E.F: It doesn’t shock me, the council have been playing down the amount of vacant properties – they KNEW and KNOW what they have in stock, yet they chose not to renovate them. It is clearly government policy not to house low income earners.

 I.C: Tell me about your experience in Brussels; do you think that the Irish government has consciously hushed up the escalating crisis during the past five years, and if so, why?

E.F: So, in Brussels, I’m sitting there, telling my personal story and talking about the larger homeless crisis, and the woman’s mouth literally opened and she cocked her ear. I thought there was a language barrier, so I repeated myself. They were gobsmacked; their figures were that there were 800 homeless. I was really annoyed with the response because it was very much ‘ We don’t have any legal way to force Ireland to do more’. Their advice was for me to keep on doing what I’m doing. I started to get cynical after that. We’ve given two billion debt; the EU forced that on us, so why can’t they force the Irish government to take action? They also suggested for me to go to the UN. Housing is not a human right in Ireland. I went all the way to Brussels to hear that! It was disappointing. It seemed like a last resort, to shame our government. But if anything came of it, the determination had a light shone upon it.

 I.C: What impact has the prolonged hotel living arrangement had on your family?

E.F: Life is stressful from the minute my eyes open. Walking through reception with my daughter in her uniform; it’s embarrassing. As time has passed, my face is recognized. The affect on Emily is sad; she’s growing up too fast. She’s been let down by the State along with so many other children. They’re supposed to have a childhood. She used to be funny and away with the fairies, now she’s fed up and constantly asks how much longer we’ll be where we are. A home should be relaxing; a hotel is not a normal upbringing.

 I.C: Why, in your opinion, has Minister Alan Kelly fallen so short on his vow to build mroe social housing?

E.F: ‘Cos they don’t care; the Ministers are not held to account and there’s no political will. For some reason, the public just keep believing their lies.

 I.C: Are you in contact with NGO’s to lobby the EU’s Social Pillar, to honour the fiscal treaty’s social targets to reduce poverty?

E.F: No, because my question still stands; what can the EU do?

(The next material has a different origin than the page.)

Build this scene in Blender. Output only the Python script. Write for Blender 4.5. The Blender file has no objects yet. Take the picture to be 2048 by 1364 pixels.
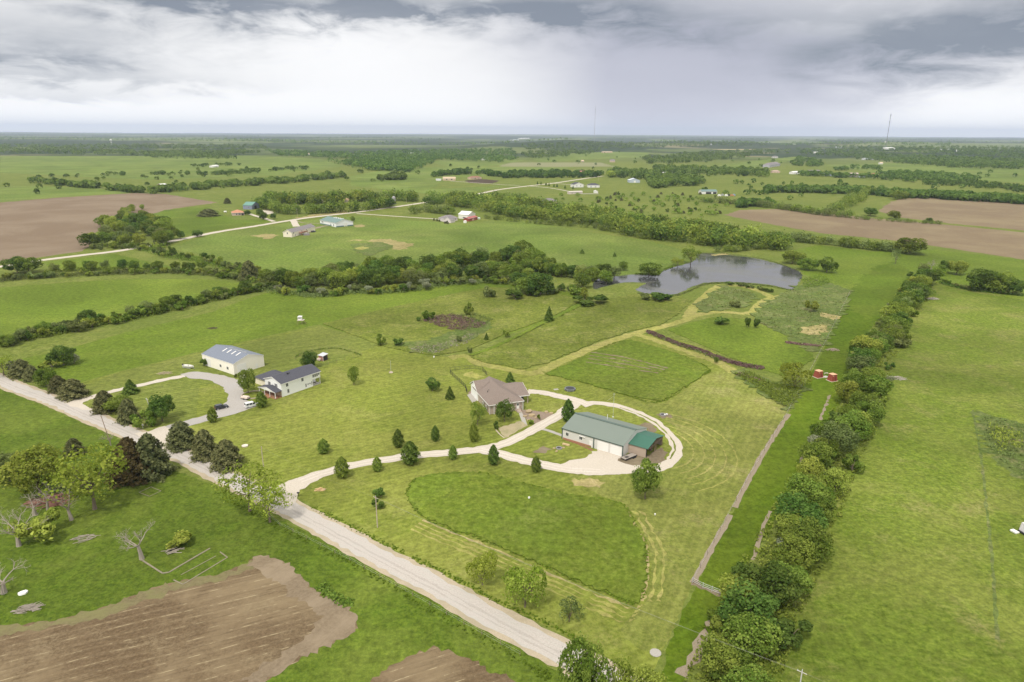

When they shut that down…I don’t know yet what to do with that information. There were really good questions raised by the Housing Delegation – Lynn Boylan, local councillors, travelling community reps, addiction counsellors – a great mix of people. The feelings and perspectives have come together. Anthony Flynn from Inner City Helping Homeless was very astute and said what we were all thinking.

 I.C: Do you feel that in the Irish government’s presentation of recovery to the EU, there has been a been a sidestepping of liminal sectors such as lone parents, and why?

E.F: A million percent! It’s all bullshit. They’re cooking the books left right and centre with jobs, social welfare…Jobsbridge was a total farce.

 I.C: Dr.Rory Hearne of TASC has written in the Irish Times that Ireland should ask for flexibility in the EU fiscal rules, to enable social investment for housing. Would you agree with this model, and how can we best make it happen?

E.F: I would agree. Rory Hearne is superb. He came to my protest outside the GPO. Ireland could ask; could demand! But the government won’t do it. He’s on the ball about what needs to be done. Personally, I don’t know how. Perhaps the Icelandic situation is one to emulate, there was an Icelandic representative in Brussels who really impressed me.

 I.C: Are there any individuals, historical or otherwise, who have influenced you, or inspired you to fight for your daughter?

E.F: The history of 1916 was prevalent in my family life growing up; we are Dubs. If anything, they are the only people I’d say are heroic and made an impression on me. I was very proud to speak at the Árdfheis. This is my time!